The U.S. Supreme Court last Monday denied Shell Oil Co.’s petition to review a whopping $54 million punitive damage award for the producer’s failure to pay a “net-profits interest” to the owners of an Oklahoma oil and natural gas lease.

The $54 million punitive award, the largest in Oklahoma history, is more than 70 times the $750,708 in net profits that Shell failed to pay the lease owners between 1973 and December 1985. In addition to the punitive damages, the Oklahoma courts — Oklahoma’s Court of Civil Appeals and the Oklahoma Supreme Court — affirmed compensatory damages of $13.2 million.

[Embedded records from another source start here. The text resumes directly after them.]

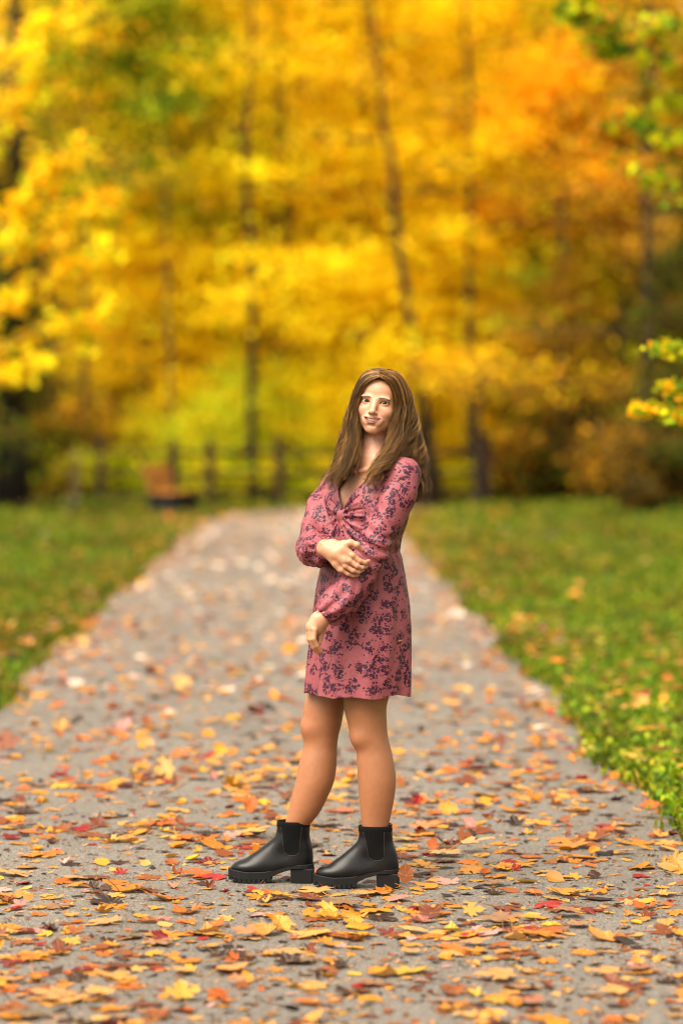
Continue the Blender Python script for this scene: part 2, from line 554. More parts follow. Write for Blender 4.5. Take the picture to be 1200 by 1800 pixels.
def bush(name, x, y, seed, w, h, pal, label, n_spray=40, n_leaf=45, leaf=0.10, stems=7, cat='bush', group='bushes at the edge of the woods', thin=1.0):
    rg = np.random.default_rng(seed)
    root = empty(name, (x, y, float(terrain_z(np.float64(x), np.float64(y))) - 0.02))
    mb = MB(); cents = []; dirs = []
    for i in range(stems):
        a_ = rg.uniform(0, 6.28); rr = w * 0.5 * rg.uniform(0.1, 1.0)
        top = np.array([rr * math.cos(a_), rr * math.sin(a_), h * rg.uniform(0.6, 1.0)])
        b0 = top * (0.18, 0.18, 0)
        q = np.linspace(0, 1, 6)[:, None]
        pts = b0 + (top - b0) * q + np.array([0, 0, 0.15 * h]) * (q * (1 - q)) + rg.normal(0, 0.02, (6, 3)) * q
        mb.tube(pts, 0.018 * h * thin * (1 - 0.8 * q[:, 0]), 5)
        for j in range(max(2, n_spray // stems)):
            s = rg.uniform(0.25, 1.05)
            c = b0 + (top - b0) * s
            d = rg.normal(0, 1, 3); d[2] *= 0.3; d /= np.linalg.norm(d)
            cents.append(c + d * w * 0.18 * rg.uniform(0.2, 1)); dirs.append(d)
    mb.build('stem', M_BARK, root, smooth=True)
    V, T, C = leaf_cloud(np.array(cents), np.array(dirs), n_leaf, leaf, np.full(len(cents), 0.14 * (w + h) / 2), 0.6, pal, rg)
    V[:, 2] = np.maximum(V[:, 2], 0.02)
    link('foliage', mesh_np('foliage', V, T, M_CROWN, False, colors=C), root)
    tag(root, label, cat, group)
    return root

# --- the bright yellow maples in the middle, past the fence
tree('yellow', tp(640, 63), 63, 1.0, 0.3, 'broad bright yellow maple rising straight behind the woman beyond the path')
tree('yellow', tp(475, 63), 63, 0.92, 2.1, 'golden yellow maple with a thin dark trunk behind the middle of the fence')
tree('yellow', tp(800, 65), 65, 1.0, 4.0, 'tall yellow maple with a thin trunk right of the woman, near the orange one')
tree('yellow', tp(560, 84), 84, 1.15, 1.2, 'yellow maple deeper in the woods, seen between the two nearest yellow crowns')
tree('yellow', tp(760, 90), 90, 1.2, 5.2, 'deep yellow maple far back in the woods, right of the leaning trunk')
tree('yellow', tp(330, 78), 78, 1.0, 3.3, 'yellow maple standing back from the fence over the pale green shrubs')
tree('yellow', tp(940, 65), 65, 0.92, 0.9, 'yellow maple behind the orange maple near the dark woods')
tree('gold', tp(520, 74), 74, 1.05, 0.5, 'amber beech between yellow maples with a faint brown trunk')
tree('gold', tp(250, 70), 70, 1.0, 2.5, 'amber beech behind the bench and the fence')
tree('gold', tp(1040, 72), 72, 1.0, 1.5, 'amber beech at the edge of the dark trunks on the grass verge')
tree('gold', tp(80, 66), 66, 0.9, 4.2, 'rusty gold beech above the dark evergreens by the fence end')
tree('gold', tp(700, 110), 110, 1.4, 3.0, 'amber beech farthest back on the rising ground behind the woman')
tree('gold', tp(420, 105), 105, 1.4, 5.5, 'amber beech far back on the rising ground over the fence')
tree('orange', tp(985, 60.5), 60.5, 1.0, 0.7, 'slim bright orange maple beside the yellow crowns over the grass', height=9.8, crown_lo=5.8, crown_r=1.7, n_spray=130)
tree('green', tp(150, 62), 62, 1.0, 2.9, 'leafy green linden with a high crown farther from the path than the bench', crown_lo=6.2, crown_r=2.3, n_spray=170, trunk_r=0.06)
tree('lime', tp(225, 74), 74, 0.95, 0.4, 'yellow green linden with a dark trunk rising behind the bench')
tree('lime', tp(330, 88), 88, 1.1, 1.9, 'lime green linden behind amber crowns, left of the yellow maples')
tree('green', tp(330, 68), 68, 1.05, 3.7, 'green linden still in summer leaf among the yellow crowns')
tree('green', tp(130, 84), 84, 1.15, 5.0, 'dark green linden back in the woods behind the rusty beech')
tree('lime', tp(1090, 62), 62, 0.9, 2.6, 'olive green linden beside the dark trunks on the grass verge')
tree('brown', tp(1010, 64), 64, 0.8, 0.6, 'brown leaved oak over the undergrowth right of the woman')
tree('brown', tp(1150, 60), 60, 0.95, 2.2, 'dull brown oak in the shade at the edge of the dark woods')
tree('brown', tp(150, 72), 72, 0.85, 3.9, 'brown leaved oak behind the end post of the fence')
tree('brown', tp(40, 80), 80, 1.0, 1.1, 'dull brown oak behind the evergreens far to the side of the bench')
tree('brown', tp(870, 76), 76, 0.85, 5.1, 'brown leaved oak low behind the forked dark trunk')
for i, (px, z, s, rz, lb) in enumerate([
        (1250, 50, 0.5, 0.2, 'near black evergreen standing closest to the path on the grass verge'),
        (1180, 60, 0.46, 1.4, 'dark evergreen between the nearest black one and the brown oak'),
        (1260, 66, 0.9, 3.0, 'tallest dark evergreen behind the black one on the verge'),
        (10, 60, 0.55, 2.0, 'dark evergreen left of the bench at the woods edge'),
        (-45, 52, 0.6, 0.9, 'black evergreen on the lawn, farthest left of the bench'),
        (1100, 82, 0.7, 4.4, 'dark evergreen deep in the woods behind the olive linden')]):
    tree('dark', tp(px, z), z, s, rz, lb, group='dark evergreens')
for (kind, px, z, s_, rz, lb) in [
        ('yellow', 640, 60.9, .36, 1.1, 'young yellow maple growing low right behind the woman'),
        ('yellow', 735, 61.4, .33, 2.6, 'young yellow maple over the path end, right of the woman'),
        ('gold', 870, 61.5, .40, 0.4, 'young amber beech at the woods edge beside the forked trunk'),
        ('gold', 250, 63.5, .42, 3.1, 'young amber beech behind the bench'),
        ('yellow', 540, 62.6, .38, 4.2, 'young yellow maple behind the fence, left of the woman'),
        ('brown', 985, 60.0, .40, 5.0, 'young brown oak at the edge of the verge')]:
    tree(kind, tp(px, z), z, s_, rz, lb, name='young_tree', group='young trees along the woods edge')
o_ = tree('green', tp(300, 61.8), 61.8, 1.0, 1.0, 'tall green linden with its leaves held high above the bench', crown_lo=6.2, crown_r=2.3, n_spray=170, trunk_r=0.06)
# bare or thinly leaved trunks that stand out of the foliage
def trunk_tree(px, z, r, lean, seed, label, h=14, lo=6.0):
    o = make_tree('bare_tree', seed, h, lo, 2.2, BRN + GOLD, n_spray=60, n_leaf=16, leaf=0.12, trunk_r=r, lean=lean, bark=M_BARK_DARK)
    x = tp(px, z)
    o.location = (x, z, float(terrain_z(np.float64(x), np.float64(z))) - 0.03)
    return tag(o, label, 'tree', 'slender dark trunks of the woods')
trunk_tree(448, 59.9, 0.10, (0.002, 0), 301, 'slender dark trunk rising behind the fence post next to the woman')
trunk_tree(503, 61.8, 0.10, (-0.004, 0), 302, 'faint brown trunk beside the slender dark one behind the fence')
trunk_tree(768, 59.6, 0.13, (-0.105, 0), 303, 'dark leaning trunk slanting up behind the woman through yellow leaves', h=13)
trunk_tree(826, 60.4, 0.11, (-0.01, 0), 304, 'dark forked trunk at the end of the path right of the woman', lo=5)
trunk_tree(836, 57.5, 0.12, (-0.02, 0), 320, 'short dark broken trunk at the end of the path, right of the woman', h=3.0, lo=2.2)
trunk_tree(1085, 64, 0.14, (-0.003, 0), 305, 'straight dark trunk between the olive linden and the evergreens')
trunk_tree(1125, 55, 0.10, (0.004, 0), 306, 'thin dark trunk on the verge just left of the black evergreen')
trunk_tree(925, 72, 0.10, (0.006, 0), 307, 'thin brown trunk in the undergrowth between the forked trunk and the oak')
trunk_tree(205, 66, 0.13, (0.03, 0), 308, 'dark trunk slanting up behind the first fence bay')
trunk_tree(42, 54, 0.08, (0.004, 0), 309, 'thin black trunk standing on the lawn left of the pale sapling')
trunk_tree(20, 52.5, 0.24, (0.0, 0), 310, 'thick black trunk at the lawn edge, farthest from the bench')
trunk_tree(235, 74, 0.12, (-0.01, 0), 311, 'brown trunk seen between the bench and the end of the fence')
trunk_tree(985, 74, 0.15, (0.01, 0), 312, 'brown trunk deep in the undergrowth left of the dark trunks')
trunk_tree(1040, 68, 0.12, (-0.01, 0), 313, 'greyish brown trunk among brown brush on the verge')

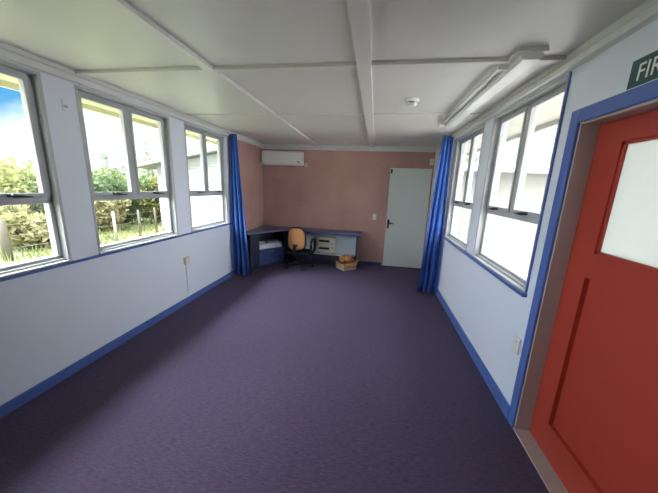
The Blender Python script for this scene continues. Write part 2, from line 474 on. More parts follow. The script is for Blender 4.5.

The case arises out of a series of oil and gas agreements that the predecessors of a group of respondents, led by Nancy F. Hebble, entered into — transferring the lease to others but reserving for themselves a “net profits interest.” The arrangement gave them a contractual right to a portion of the profits from production. The lease, still subject to the net-profits interest, was assigned to Shell in 1948.

Between August 1973 and December 1985, Shell paid the amounts that were owed under the original agreements with the respondents’ predecessors, but the producer failed to pay the share of net profits from two oil and gas sources, according to court documents. In 1995 the respondents filed a lawsuit in U.S. District Court in Oklahoma, accusing Shell of breach of fiduciary duty, fraud and with violations of Oklahoma statutes regulating payments on oil and gas production.

The jury ruled against Shell. It awarded a total of $13.2 million in actual damages, of which $750,708 represented net profits from 1973 through 1985 that Shell failed to pay. The remaining $12.45 million was prejudgment interest calculated entirely at a special 12% rate. The punitive damages of nearly $54 million were awarded in the second stage of the trial.

In reviewing the decision, the Oklahoma appeals court said “the reprehensibility of Shell’s conduct is heightened by its intentional deceit of the interest owners whose oil proceeds it held for their benefit while it owed a fiduciary duty to those owners arising from its resort to the police powers of the state in unitizing oil and gas interests.”

And while “the amount of the punitive damage award was slightly more than four times the amount of the actual damages awarded, we do not find this disparity unreasonable. The punitive damage award in this case compares favorably with that in TXO Production Corp. vs. Alliance Resources Corp. [1993], where the jury awarded $19,000 in actual damages arising from the defendant’s baseless claim on plaintiff’s oil and gas interests and $10 million in punitive damages. Proportionately, Shell has received a much lighter sanction,” the appeals court said.

Shell brought a challenge to the constitutionality of the punitive award before the Oklahoma Supreme Court, which refused to review the case.